Off the Hook Site Going to Bids

By Neil Farrell

A proposal to rebuild the lease site at Off the Hook Restaurant was tossed back April 26 by the City Council, in favor of putting the lease site out for new bids on redevelopment.

The vote comes after the Council last January gave the lease holder, B&L Flash, Inc., 90 days to come up with a proposal that could meet muster for a conceptual plan approval, and to prove they had the financial backing to build it.

B&L Flash, through a sub-leasor, Cherise Hansson of Under the Sea Gallery, had proposed rebuilding the property into a full 2-story structure, with a restaurant and retail shops on the ground floor and motel rooms on top. Also, to put in a children’s play area and continuation of the Harborwalk along the waterside of the site.

While the Council’s requirements had essentially been met, Hansson told the Council that B&L Flash’s principal, Violet Leage, who is in her 80s, had given up on rebuilding the site.

She asked that she be allowed to move forward with the proposal they had put out, but in the end the Council decided not to do that and instead to put the site up for bids.

This would be the third time the lease site, which is set to expire in March 2018, has been put up for bids. The first was several years ago, when the lease holder next door, Burt Caldwell, whose lease site The Libertine Pub, is also coming up for renewal and redevelopment, put in a  bid to do both sites at the same time. Caldwell proposed a large conference center and retail center in a 2-story building.

Leage was at a disadvantage at that time because while Caldwell could propose building on her lease site, she had no right to bid on his. Caldwell’s proposal was approved by the Council and went to the Coastal Commission, which chopped it down to one story.

That proposal languished and eventually a previous Council withdrew its approvals and again split the two.
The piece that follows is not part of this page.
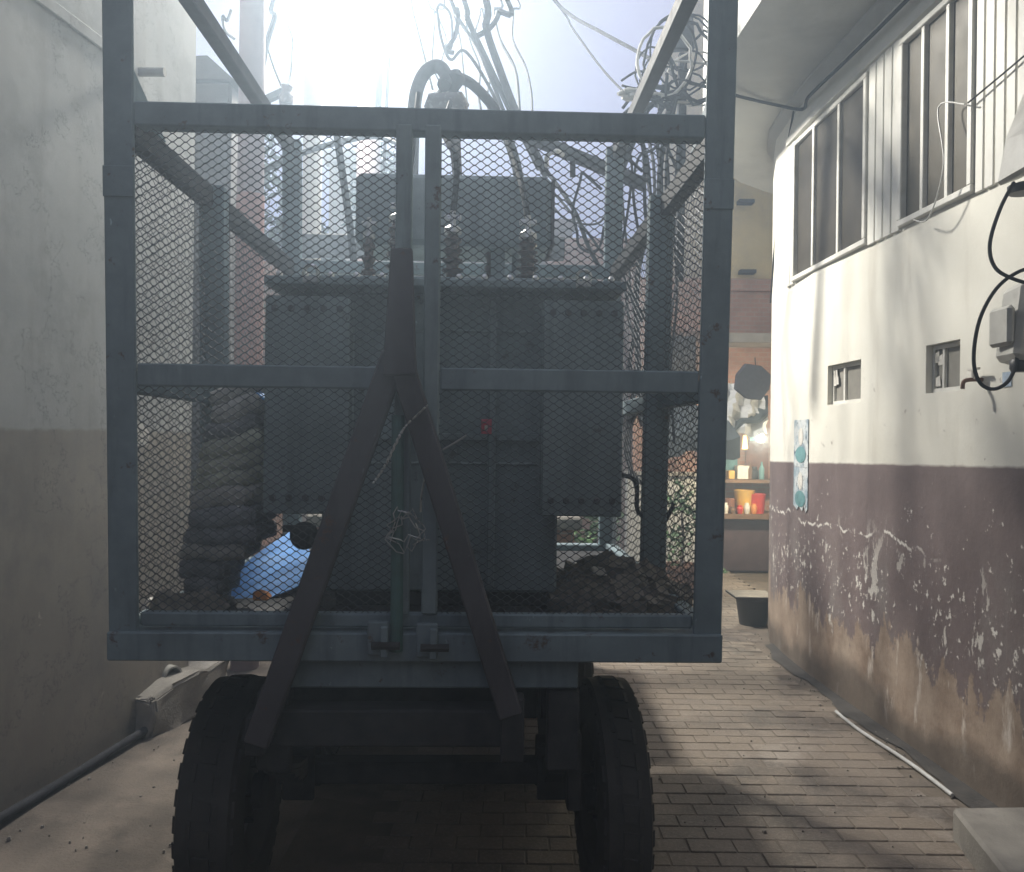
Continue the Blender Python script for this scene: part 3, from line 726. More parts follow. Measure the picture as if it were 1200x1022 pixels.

Leage had proposed a modest remodel that kept the site much as it is, but lost the second floor and added increased space on the waterside for the Harborwalk.

Caldwell later proposed a micro-brewery project that was also approved by the Council but didn’t get much further than that. He recently won approval for a third proposal — a brew pub and retail on the ground floor and motel rooms on the second story, in a more ambitious project plan that would remove some street end parking and expand the building footprint.

Leage had made little progress with her proposal and subsequently ran into difficulties, falling behind in her payments to the Harbor Department and coming to odds with her tenant at Off the Hook, Marydee Bell. B&L Flash has since caught up on all its payments to the Harbor Department, according to Harbor Director Eric Endersby.

Also, to add a third issue, an old loan taken out years earlier against the lease site, had the promissory note purchased from the lender by Madeline Moore, a local real estate professional and housing developer, who was going to foreclose on the note in mid-April and would take over as the master lease holder.

So the third redevelopment proposal from B&L Flash came with some uncertainty and the Council decided to put the site up for new bids.

The City Manager said he believed they could put the “request for proposals” or RFP out in 30 days and take proposals for 45 days to bring back the best, most responsive proposals to Council in summer.